Exercise brief: Note each line where "picture" appears, and copy it.

Information provided:
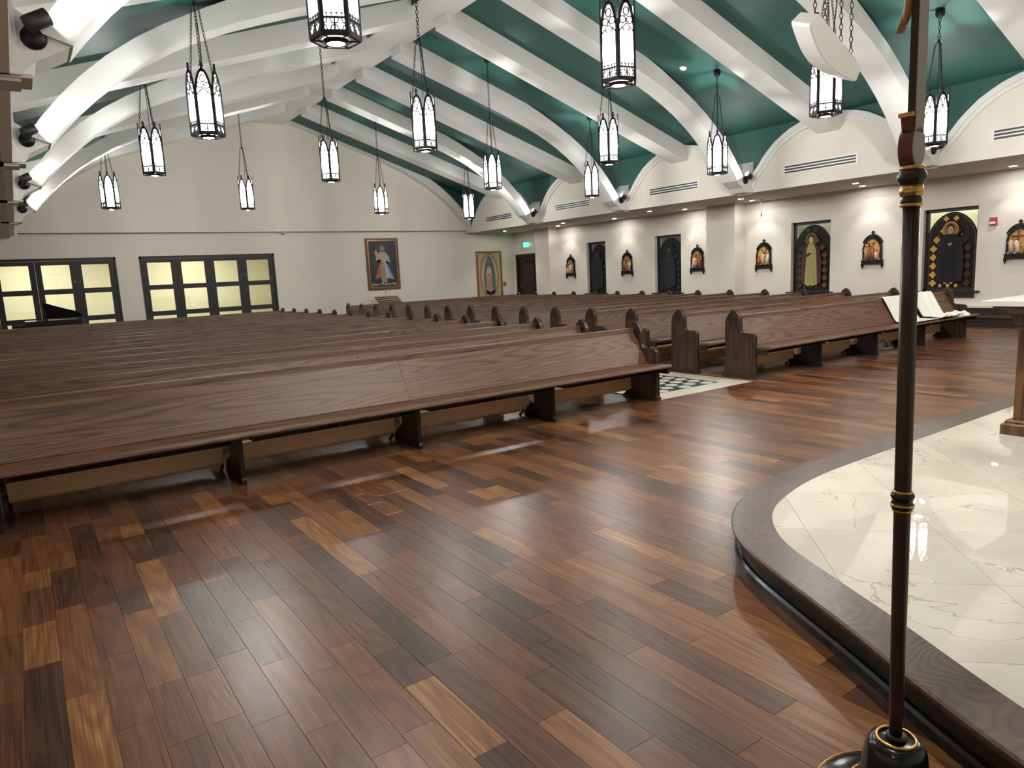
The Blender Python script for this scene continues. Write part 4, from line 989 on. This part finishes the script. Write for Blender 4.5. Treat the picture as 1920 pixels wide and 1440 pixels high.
# ------------------------------------------------------------------ processional cross in its stand
t = thing('processional_cross', 'tall dark processional cross with gilt rings in a black floor stand', 'cross', (1.846, .872, 0))
def lath(name, prof, m, z=0, par=t, n=32, ring=False):
    mb = MB(); mb.lathe(prof, m, n, ring=ring); return mb.obj(name, par, loc=(0, 0, z))
lath('stand_base', [(.0, 0), (.205, 0), (.207, .008), (.200, .014), (.17, .020), (.135, .030), (.108, .048), (.094, .075), (.086, .11), (.081, .15), (.077, .175), (.068, .193), (.054, .200), (.0, .201)], BLACK)
for r_, z in ((.206, .010), (.120, .038)): lath('gilt_line', [(r_-.004, -.004), (r_+.003, 0), (r_-.004, .005)], GOLD, z, n=40, ring=True)
lath('gilt_ring', [(.046, .0), (.053, .001), (.053, .006), (.049, .008), (.046, .007)], GOLD, .200, ring=True)
lath('socket', [(.0, 0), (.027, 0), (.027, .012), (.022, .016), (.0, .016)], BLACKM, .201)
lean = Vector((-.0085, .006, 1)).normalized()
POLES = thing.__call__ if False else None
def onpole(z): return Vector((lean.x*z, lean.y*z, z))
mb = MB(); mb.tube([onpole(.20), onpole(.35), onpole(.85), onpole(1.2), onpole(1.66)], [.0165, .0185, .0205, .0205, .020], POLE, 20); mb.obj('pole', t)
def ringset(name, z, prof, m): mb = MB(); mb.lathe(prof, m, 24); o = mb.obj(name, t, loc=onpole(z)); return o
ringset('knob_collar', .885, [(.018, -.026), (.023, -.020), (.027, -.012), (.027, .0), (.023, .006), (.027, .012), (.029, .019), (.027, .026), (.022, .030), (.018, .032)], BLACK)
for z, r_ in ((.866, .0245), (.880, .0285), (.915, .024)): ringset('gilt_ring', z, [(r_-.008, -.005), (r_, -.002), (r_, .003), (r_-.008, .006)], GOLD)
ringset('upper_collar', 1.70, [(.018, -.05), (.024, -.046), (.024, -.036), (.021, -.030), (.021, -.008), (.027, .002), (.033, .012), (.033, .022), (.026, .034), (.018, .038)], POLE)
for z, r_, h2 in ((1.650, .0265, .004), (1.684, .0270, .013), (1.738, .029, .005)): ringset('gilt_ring', z, [(r_-.012, -h2), (r_-.002, -h2), (r_, 0), (r_-.002, h2), (r_-.012, h2)], GOLD)
# cross: local frame, nrm = back face direction (towards the right of the camera)
vd = Vector((1.83, .88, 0)).normalized(); back = Matrix.Rotation(radians(66), 3, 'Z') @ (-vd); 
if back.dot(R_) < 0: back = Matrix.Rotation(radians(-66), 3, 'Z') @ (-vd)
side = Vector((-back.y, back.x, 0))
def CF(z0): return lambda u, v, w: onpole(z0)+R_*.012+side*u+Vector((0, 0, v))+back*w
zb = 1.742
disc = blob(0, .046, .031, .047, 24)
mb = MB(); f = CF(zb); mb.prism(disc, -.034, .0, f, REDB, mcap=REDB); mb.obj('budded_end', t)
mb = MB(); mb.prism(disc, .0, .003, f, GREYP); mb.obj('grey_back_face', t)
mb = MB(); mb.prism([(-.022, .085), (.022, .085), (.030, .118), (-.030, .118)], -.030, -.002, f, REDB); mb.obj('budded_neck', t)
mb = MB(); mb.prism([(-.034, .116), (.034, .116), (.034, .126), (-.034, .126)], -.034, .0, f, GOLD); mb.obj('gilt_band', t)
mb = MB(); mb.prism([(-.021, .08), (.021, .08), (.021, 1.25), (-.021, 1.25)], -.018, 0, f, POLE); mb.prism([(-.30, .86), (.30, .86), (.30, .914), (-.30, .914)], -.0181, -.0001, f, POLE); mb.obj('cross_beams', t)
mb = MB(); mb.prism([(-.0213, .08), (.0213, .08), (.0213, 1.25), (-.0213, 1.25)], .0, .003, f, GREYP); mb.prism([(-.30, .86), (.30, .86), (.30, .914), (-.30, .914)], .0001, .0031, f, GREYP); mb.obj('grey_back_face', t)
# carved figure on the front of the cross
def skin_chain(name, chains, m, parent):
    me = bpy.data.meshes.new(name); vs, es, rs = [], [], []
    idx = {}
    for ch in chains:
        prev = None
        for p, r_ in ch:
            k = tuple(round(c, 4) for c in p)
            if k not in idx: idx[k] = len(vs); vs.append(p); rs.append(r_)
            if prev is not None: es.append((prev, idx[k]))
            prev = idx[k]
    me.from_pydata(vs, es, []); me.materials.append(m); o = bpy.data.objects.new(name, me); COL.objects.link(o); o.parent = parent
    s_ = o.modifiers.new('skin', 'SKIN'); sv = me.skin_vertices[0].data
    for i, r_ in enumerate(rs): sv[i].radius = (r_, r_); sv[i].use_root = (i == 0)
    s_.use_smooth_shade = True
    b2 = o.modifiers.new('sub', 'SUBSURF'); b2.levels = 2; b2.render_levels = 2
    return o
def g(u, v, w): return tuple(f(u, v-.008, w-.012))
pel = g(0, .62, -.03)
legs = []
chest = g(0, .82, -.03)
ch = [[(pel, .026), (g(0, .70, -.032), .024), (g(0, .77, -.034), .028), (chest, .028), (g(0, .87, -.034), .013), (g(.003, .905, -.045), .021), (g(.005, .935, -.047), .017)]]
for sg in (-1, 1):
    ch.append([(pel, .026), (g(sg*.022, .585, -.034), .020), (g(sg*.020, .47, -.052), .020), (g(sg*.016, .42, -.036), .019), (g(sg*.010, .34, -.018), .0135), (g(sg*.006, .315, -.016-.004*(sg > 0)), .0125), (g(sg*.002, .285, -.024-.006*(sg > 0)), .010), (g(sg*-.002, .262, -.032-.008*(sg > 0)), .006)])
    ch.append([(chest, .028), (g(sg*.045, .835, -.028), .013), (g(sg*.13, .85, -.022), .009), (g(sg*.20, .875, -.016), .0075), (g(sg*.27, .89, -.010), .005)])
SHF = -.135+.135   # bring the feet into the picture at the height the photograph shows
bod = skin_chain('carved_figure', [[(tuple(Vector(p)+Vector((0, 0, SHF+.08))), r_) for p, r_ in c_] for c_ in ch], SKIN, t)
# toes
mb = MB()
for sg in (-1, 1):
    for k in range(4):
        p = Vector(g(sg*-.002+(k-1.5)*.0045, .262, -.032-.008*(sg > 0)))+Vector((0, 0, SHF+.08)); q = p+Vector((0, 0, -.016+.002*k))-back*.004
        mb.tube([p, (p+q)/2, q], [.0032, .003, .0022], SKIN, 6)
mb.obj('toes', bod)
mb = MB(); mb.prism([(-.04, 0), (.04, 0), (.035, .085), (-.035, .085)], -.075, -.02, lambda u, v, w: f(u, v+.60+SHF+.08, w), CLOTH); mb.obj('loin_cloth', bod)

# ------------------------------------------------------------------ hanging line speaker
t = thing('hanging_speaker', 'white curved line speaker hanging on chains from the ceiling', 'speaker', (7.14, 4.35, 3.65))
ax = Vector((cos(radians(27)), .0, -sin(radians(27)))); dn = Vector((-sin(radians(27)), 0, -cos(radians(27)))); dp = Vector((0, 1, 0))
# cabinet: long axis ax; bowed front along dn/dp mix
fr = (dn*.75+dp*.35).normalized(); wd_ = ax.cross(fr).normalized()
def SF(u, v, w): return ax*u+fr*v+wd_*w
outl = [(-.45, -.10), (.43, -.10), (.48, .02)]+[(.47-.94*k/8, .03+.10*sin(pi*k/8)) for k in range(9)]+[(-.48, .02)]
mb = MB(); mb.prism(outl, -.13, .13, SF, SPK); mb.obj('cabinet', t)
mb = MB(); mb.prism([(.455, .045)]+[(.455-.91*k/8, .045+.10*sin(pi*k/8)) for k in range(1, 8)]+[(-.455, .045)]+[(.47-.94*k/8, .03+.10*sin(pi*k/8)) for k in range(8, -1, -1)], -.125, .125, SF, PLASTIC); mb.obj('grille', t)
for u in (-.30, .24):
    mb = MB(); mb.box(-.13, .13, -.012, .012, -.02, .02, IRON, M=Matrix.Translation(SF(u, -.115, -.06)) @ Matrix((( *[ax.x, fr.x, wd_.x], 0), (*[ax.y, fr.y, wd_.y], 0), (*[ax.z, fr.z, wd_.z], 0), (0, 0, 0, 1)))); mb.obj('rigging_bracket', t)
    for w_ in (-.08, .06):
        mb = MB(); p = SF(u, -.125, w_); links(mb, p, (p.x, p.y+.02, zs(.4)-3.80), L=.07, w=.016, r=.004); mb.obj('rigging_chain', t)
mb = MB(); mb.tube([SF(0, -.10, 0), SF(0, -.16, 0)+Vector((0, 0, .3)), Vector((.02, .05, 2.7))], .006, IRON, 5); mb.obj('speaker_cable', t)

# ------------------------------------------------------------------ grand piano beyond the pews
t = thing('grand_piano', 'black grand piano with raised lid before the folding doors', 'piano', (.72, 21.0, 0))
body = [(-.62, -.35), (.30, -.35), (.55, -.28), (.66, -.05), (.55, .18), (.30, .25), (-.0, .35), (-.25, .62), (-.40, .78), (-.58, .78), (-.62, .70)]
mb = MB(); mb.prism(body, .62, .93, XY, BLACK); mb.obj('case', t)
mb = MB(); mb.box(-.86, -.62, -.34, .74, .62, .70, BLACK); mb.box(-.90, -.60, -.36, -.32, .60, .86, BLACK); mb.box(-.90, -.60, .72, .76, .60, .86, BLACK); mb.obj('keybed', t)
mb = MB(); mb.box(-.84, -.70, -.30, .70, .70, .715, PLASTIC); mb.obj('keys', t)
lid = [(-.20, .0), (.62, .0), (.62, .06), (.50, .15), (.30, .21), (.05, .30), (-.10, .36), (-.18, .365), (-.20, .34)]
mb = MB(); mb.prism(lid, 0, .02, lambda u, v, w: (u, .45-v*.35+w, .96+v*1.05), BLACK); mb.obj('lid', t)
mb = MB(); mb.tube([(-.16, .30, .94), (-.17, .36, 1.26)], .01, BLACK); mb.obj('lid_prop', t)
for p in ((-.5, -.2), (-.5, .6), (.45, 0)):
    mb = MB(); mb.tube([(p[0], p[1], 0), (p[0], p[1], .62)], [.03, .05], BLACK, 8); mb.obj('leg', t)
mb = MB(); mb.tube([(-.45, .15, .62), (-.45, .15, .12)], .02, BRASS, 8); mb.box(-.52, -.38, .05, .25, .05, .12, BRASS); mb.obj('pedal_lyre', t)

# ------------------------------------------------------------------ votive candle rack
t = thing('votive_rack', 'brass votive candle rack with small cross below the dark painting', 'candle rack', (10.55, 22.5, 0))
mb = MB()
for x in (-.42, .42):
    for y in (-.2, .2): mb.box(x-.015, x+.015, y-.015, y+.015, 0, .72, BLACKM)
mb.obj('rack_frame', t)
for k in range(5):
    mb = MB(); y = -.2+.1*k; z = .70+.058*k; mb.box(-.44, .44, y-.028, y+.028, z-.008, z, BRASS)
    mb.box(-.44, .44, y-.030, y-.026, z-.03, z+.012, BLACKM); mb.obj('candle_tier', t)
    for j in range(9):
        if k == 0 and j == 0: cm = MB(); cm.lathe([(0, 0), (.020, 0), (.030, .045), (.026, .045), (.018, .01), (0, .01)], GOLD, 10); CUP = cm.mesh('candle_cup')
        put('candle_cup', CUP, t, (-.38+.095*j, y, z))
mb = MB(); mb.box(-.008, .008, .2, .215, .90, 1.16, BRASS); mb.box(-.06, .06, .2, .215, 1.09, 1.105, BRASS); mb.obj('small_cross', t)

Result below:
The Blender Python script for this scene continues. Write part 4, from line 989 on. This part finishes the script. Write for Blender 4.5. Treat the picture as 1920 pixels wide and 1440 pixels high.
SHF = -.135+.135   # bring the feet into the picture at the height the photograph shows